Plusieurs chefs d’État, dont Ismaïl Omar Guelleh à Djibouti, se sont déclarés favorables, considérant que l’expérience de Matoko répond aux aspirations d’une jeunesse africaine avide d’innovation éducative.
L’Asie, partenaire décisif
Conscient que la victoire se jouera au-delà du continent, Brazzaville a activé son réseau en Asie. Matoko s’est rendu au Vietnam, au Japon, en Indonésie, en Chine et en Inde, où il a plaidé pour « un multilatéralisme équitable ».

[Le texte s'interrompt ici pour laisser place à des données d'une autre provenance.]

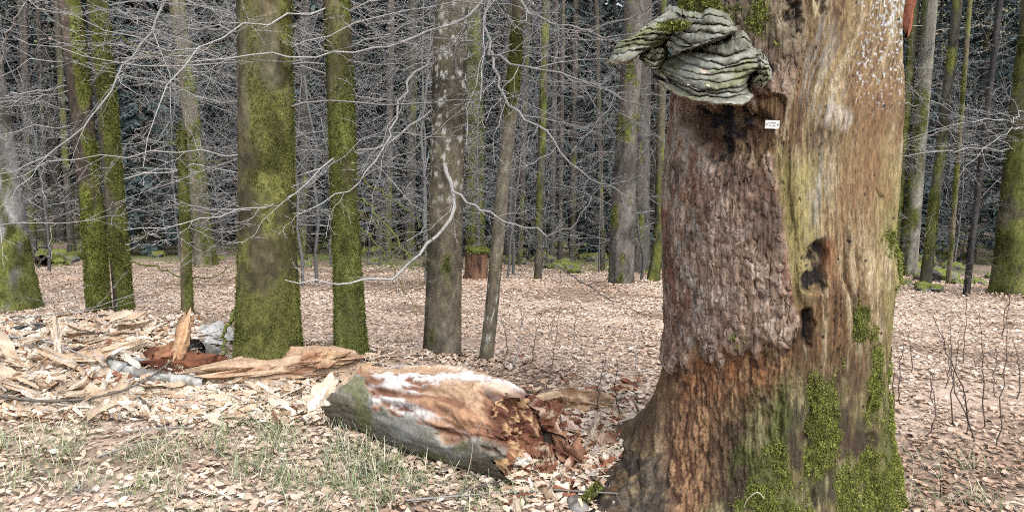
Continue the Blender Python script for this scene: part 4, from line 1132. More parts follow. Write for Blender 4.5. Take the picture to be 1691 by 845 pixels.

Des diplomates indonésiens confient que son discours sur la protection des patrimoines maritimes a rencontré un écho particulier à Jakarta. Pékin souligne pour sa part « la complémentarité entre l’initiative Ceinture et Route et un Unesco tourné vers la science ouverte ».
Vers une nouvelle gouvernance multilatérale
Pour le candidat congolais, l’architecture mondiale en gestation impose de repenser les méthodes de travail à l’Unesco. Il suggère un dialogue régulier avec les organisations régionales afin d’éviter la duplication des programmes et la dispersion des financements.
Il défend également une transparence accrue dans la sélection des grands projets, grâce à des plateformes numériques permettant aux États membres, mais aussi aux ONG et entreprises partenaires, de suivre l’avancement en temps réel.
Si Matoko l’emporte, il deviendrait le deuxième Africain subsaharien à diriger l’Unesco après le Sénégalais Amadou-Mathar Mbow. Cette perspective nourrit l’espoir d’un renouveau, tout en rappelant que la paix et le respect des libertés restent la boussole première de l’institution.